第3話 ヤマタノオロチ

八尺勾玉は、八つの勾玉の一つ一つにいわれや歴史があるといわれている。八尺鏡もその形状、彫られている文言、製造場所や年月日などでいわれや歴史がわかるといわれている。草薙の剣も、多くの真実が隠されているはずである。記・紀では、天皇家がヤマトの指導者として書かれている。

しかし草薙剣は、天皇家はヤマトの豪族の一員の一つでしかも格下であったと語っている。ヤマトは、基本的に大化の改新まではヤマトの豪族の合議制が続いていた。何々王朝と言われたりしているが、拠点の移動はヤマトにおける天皇家の役割の変更による移動なのだ。宮の移転も首都の移転でなく、天皇家が遊牧していた時の風習である。継体天皇の即位が、天皇一族の合意でなく、物部氏や大伴氏の協議で決まったのも天皇家が豪族の一員だったから他の豪族の意向を無視できなかったことを示しているのである。

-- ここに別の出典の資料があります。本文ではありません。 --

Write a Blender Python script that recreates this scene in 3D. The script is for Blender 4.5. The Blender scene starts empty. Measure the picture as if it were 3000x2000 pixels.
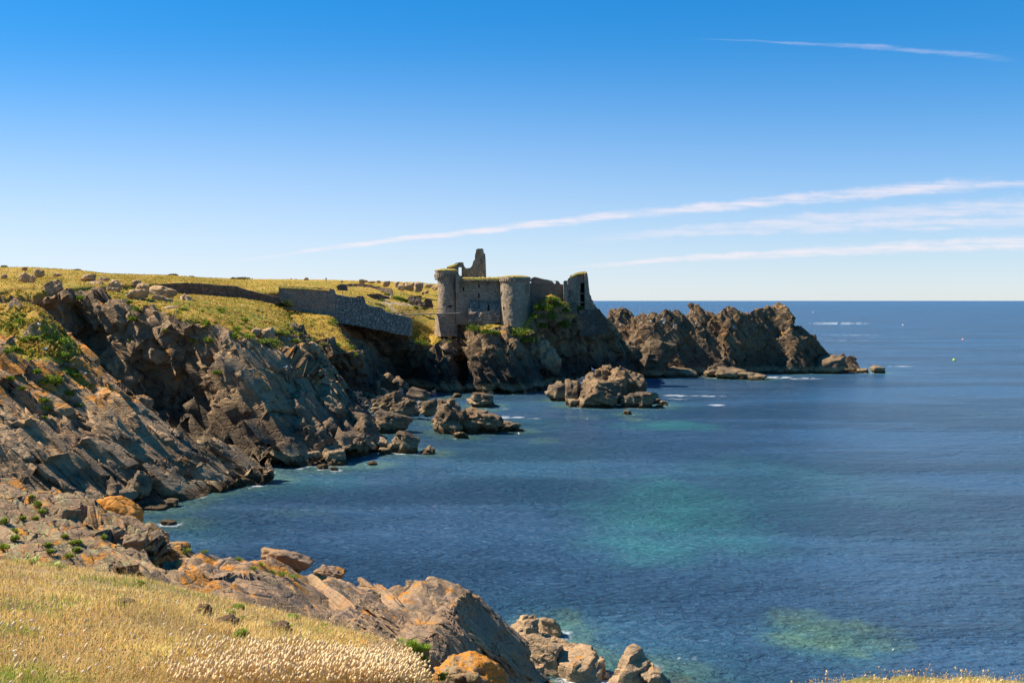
import bpy, bmesh, math, random
import numpy as np
from mathutils import Vector, Matrix
R = math.radians
scene = bpy.context.scene
col = scene.collection
rng = np.random.default_rng(7)
random.seed(7)

# ------------------------------------------------------------------ camera model (photo pixels 3000x2000 -> world)
F = 2917.0
CZ = 22.0
TH = math.atan(120 / F)
ct, st = math.cos(TH), math.sin(TH)

def P(px, py, Y=None, z=None):
    a = (px - 1500) / F
    b = (1000 - py) / F
    d = (a, ct + b * st, -st + b * ct)
    t = Y / d[1] if Y is not None else (z - CZ) / d[2]
    return np.array((d[0] * t, d[1] * t, CZ + d[2] * t))

# ------------------------------------------------------------------ numpy noise
def hsh(ix, iy, iz, seed):
    h = (ix.astype(np.uint32) * np.uint32(374761393) + iy.astype(np.uint32) * np.uint32(668265263)
         + iz.astype(np.uint32) * np.uint32(2147483647) + np.uint32((seed * 144269504) & 0xffffffff))
    h ^= h >> np.uint32(13)
    h *= np.uint32(1274126177)
    h ^= h >> np.uint32(16)
    h *= np.uint32(2246822519)
    h ^= h >> np.uint32(13)
    return h

def perlin(p, seed=0):
    i = np.floor(p).astype(np.int64)
    f = p - i
    u = f * f * f * (f * (f * 6 - 15) + 10)
    out = 0
    for dx in (0, 1):
        wx = u[:, 0] if dx else 1 - u[:, 0]
        for dy in (0, 1):
            wy = u[:, 1] if dy else 1 - u[:, 1]
            for dz in (0, 1):
                wz = u[:, 2] if dz else 1 - u[:, 2]
                h = hsh(i[:, 0] + dx, i[:, 1] + dy, i[:, 2] + dz, seed)
                g1 = (h & np.uint32(1023)).astype(np.float64) / 511.5 - 1
                g2 = ((h >> np.uint32(10)) & np.uint32(1023)).astype(np.float64) / 511.5 - 1
                g3 = ((h >> np.uint32(20)) & np.uint32(1023)).astype(np.float64) / 511.5 - 1
                out = out + wx * wy * wz * (g1 * (f[:, 0] - dx) + g2 * (f[:, 1] - dy) + g3 * (f[:, 2] - dz))
    return out * 1.3

def fbm(p, seed=0, octv=4, gain=0.5, ridged=False):
    s, a, tot = 0, 1.0, 0
    for k in range(octv):
        n = perlin(p * (2.03 ** k) + 17.3 * k, seed + k)
        if ridged: n = 1 - 2 * np.abs(n) * 1.3
        s = s + a * n
        tot += a
        a *= gain
    return s / tot

def voro(p, seed=0):
    """F1, F2, three random numbers of the nearest cell, offset to its centre"""
    i0 = np.floor(p - 0.5).astype(np.int64)
    n = len(p)
    f1 = np.full(n, 9.0); f2 = np.full(n, 9.0)
    off = np.zeros((n, 3)); hid = np.zeros(n, np.uint32)
    for dx in (0, 1):
        for dy in (0, 1):
            for dz in (0, 1):
                ix, iy, iz = i0[:, 0] + dx, i0[:, 1] + dy, i0[:, 2] + dz
                h = hsh(ix, iy, iz, seed)
                c = np.stack((ix + 0.5 + 0.75 * ((h & np.uint32(1023)).astype(float) / 1023 - .5),
                              iy + 0.5 + 0.75 * (((h >> np.uint32(10)) & np.uint32(1023)).astype(float) / 1023 - .5),
                              iz + 0.5 + 0.75 * (((h >> np.uint32(20)) & np.uint32(1023)).astype(float) / 1023 - .5)), 1)
                v = p - c
                d = np.sqrt((v * v).sum(1))
                near = d < f1
                f2 = np.where(near, f1, np.minimum(f2, d))
                off[near] = v[near]; hid[near] = h[near]
                f1 = np.where(near, d, f1)
    h = hid * np.uint32(2654435761); h ^= h >> np.uint32(15)
    r = np.stack([((h >> np.uint32(s)) & np.uint32(1023)).astype(float) / 511.5 - 1 for s in (0, 10, 20)], 1)
    return f1, f2, r, off

def sstep(a, b, x):
    t = np.clip((x - a) / (b - a), 0, 1)
    return t * t * (3 - 2 * t)

def frame_from(L, up=(0, 0, 1)):
    L = np.array(L, float); L /= np.linalg.norm(L)
    M = np.cross(np.array(up, float), L); M /= np.linalg.norm(M)
    N = np.cross(L, M)
    return L, M, N

def rockdisp(p, seed, levels, L=(0.6, -0.3, -0.6), ani=(2.2, 1.0, 0.7), crack=0.25, rough=0.1, warp=0.3):
    """blocky, jointed displacement: levels = [(cell size, amplitude)]"""
    l, m, n = frame_from(L)
    big = levels[0][0]
    w = np.stack([fbm(p / big + 31 * k, seed + 50 + k, 2) for k in range(3)], 1) * warp * big * 0.5
    q = p + w
    q = np.stack((q @ l / ani[0], q @ m / ani[1], q @ n / ani[2]), 1)
    d = np.zeros(len(p))
    calm = sstep(-.22, .3, fbm(p / (big * 1.3) + 71, seed + 70, 2))
    cell = np.zeros(len(p))
    for k, (s, a) in enumerate(levels):
        if k: a = a * (.40 + .95 * calm)
        f1, f2, r, off = voro(q / s, seed + 11 * k)
        e = f2 - f1
        if k < 3: cell += r[:, 1] * (.5, .35, .25)[k]
        d += a * (0.55 * r[:, 0] + 0.9 * (off * r[:, [1, 2, 0]]).sum(1))
        d -= a * crack * (1 - sstep(0.0, 0.10, e))
    d += rough * (.3 + calm) * fbm(p / (levels[-1][0] * 1.2), seed + 90, 4)
    return d, cell

def joints(p, L, spac, strength, seed, twist=0.0, sharp=.13, jit=.30):
    """break a surface along three sets of joint planes (down-dip, across, bedding): points settle onto the planes of a jointed frame"""
    l, m, n = frame_from(L)
    big = max(spac)
    w = np.stack([fbm(p / (big * 2.2) + 13 * k, seed + 30 + k, 2) for k in range(3)], 1)
    A = np.stack((l, m, n))
    q = p @ A.T
    sp = np.array(spac)
    u = q / sp + w * jit * np.array((1, 1, .8)) * 2
    i = np.floor(u); f = u - i
    # every bed and joint has its own thickness
    r = np.stack([(hsh(i[:, k].astype(np.int64), np.full(len(p), k), np.full(len(p), 7), seed) & np.uint32(1023)).astype(float) / 1023 for k in range(3)], 1)
    c = .3 + .4 * r
    t = np.clip((f - c) / (2 * sharp) + .5, 0, 1); t = t * t * (3 - 2 * t)
    h = hsh(i[:, 0].astype(np.int64) + (t[:, 0] > .5), i[:, 1].astype(np.int64) + (t[:, 1] > .5), i[:, 2].astype(np.int64) + (t[:, 2] > .5), seed + 5)
    o = np.stack([((h >> np.uint32(s_)) & np.uint32(255)).astype(float) / 127.5 - 1 for s_ in (0, 9, 18)], 1)
    dq = ((i + t) - u + .10 * o) * sp
    st = strength[:, None] if isinstance(strength, np.ndarray) else strength
    return p + (dq * st) @ A, o[:, 0]

# ------------------------------------------------------------------ mesh helpers
def mesh_obj(name, verts, faces, mats, parent=None, smooth=True, attrs=None, faceattr=None):
    """verts n x 3; faces: n x 3/4 array or list of polygons"""
    me = bpy.data.meshes.new(name)
    v = np.asarray(verts, np.float32)
    if isinstance(faces, np.ndarray):
        k = faces.shape[1]; nf = len(faces)
        me.vertices.add(len(v)); me.vertices.foreach_set('co', v.ravel())
        me.loops.add(nf * k); me.loops.foreach_set('vertex_index', faces.astype(np.int32).ravel())
        me.polygons.add(nf); me.polygons.foreach_set('loop_start', np.arange(0, nf * k, k, dtype=np.int32))
        me.polygons.foreach_set('loop_total', np.full(nf, k, np.int32))
        me.update(calc_edges=True)
    else:
        me.from_pydata([tuple(x) for x in v], [], faces); me.update()
    if smooth: me.polygons.foreach_set('use_smooth', np.ones(len(me.polygons), bool))
    for an, av in (attrs or {}).items():
        av = np.asarray(av, np.float32)
        if av.ndim == 1:
            at = me.attributes.new(an, 'FLOAT', 'POINT'); at.data.foreach_set('value', av)
        else:
            at = me.attributes.new(an, 'FLOAT_COLOR', 'POINT')
            c = np.ones((len(av), 4), np.float32); c[:, :3] = av
            at.data.foreach_set('color', c.ravel())
    o = bpy.data.objects.new(name, me); col.objects.link(o)
    for m in (mats if isinstance(mats, (list, tuple)) else [mats]): me.materials.append(m)
    if parent: o.parent = parent
    return o

def tag(o, label=None, cat=None, group=None, kind=None):
    if label: o['label'] = label
    if cat: o['category'] = cat
    if group: o['group'] = group
    if kind or label: o['kind'] = kind or 'thing'
    return o

def empty(name, loc, label=None, cat=None, group=None):
    o = bpy.data.objects.new(name, None); col.objects.link(o)
    o.location = loc; o.empty_display_size = 0.5
    return tag(o, label, cat, group)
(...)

天皇家は、鎌倉幕府の北条氏と同じ立場だった。平群氏、葛城氏、物部氏など他の大豪族が滅びさり、格下だった天皇家が最終的に生き残り日本をしたのである。

天皇家は記・紀その歴史を捏造したが、草薙剣はその事実を語っているのである。三種の神器の一つである草薙の剣は、スサノヲの依り代ということになっている。

その由来を考えると、十握剣がスサノヲの依り代であれば合点がいくが、草薙剣(天業雲剣)だとすると理屈にあわない。スサノヲがヤマタノオロチを退治した際に、その尾から出てきたとしているが、それならばオロチを退治を成し遂げた十握剣こそがスサノヲの依り代として祀られるべきであろう。

スサノヲの佩刀・十握剣は「勝者の剣」であり、ヤマタノオロチの体内刀・天業剣は「敗者の剣」である。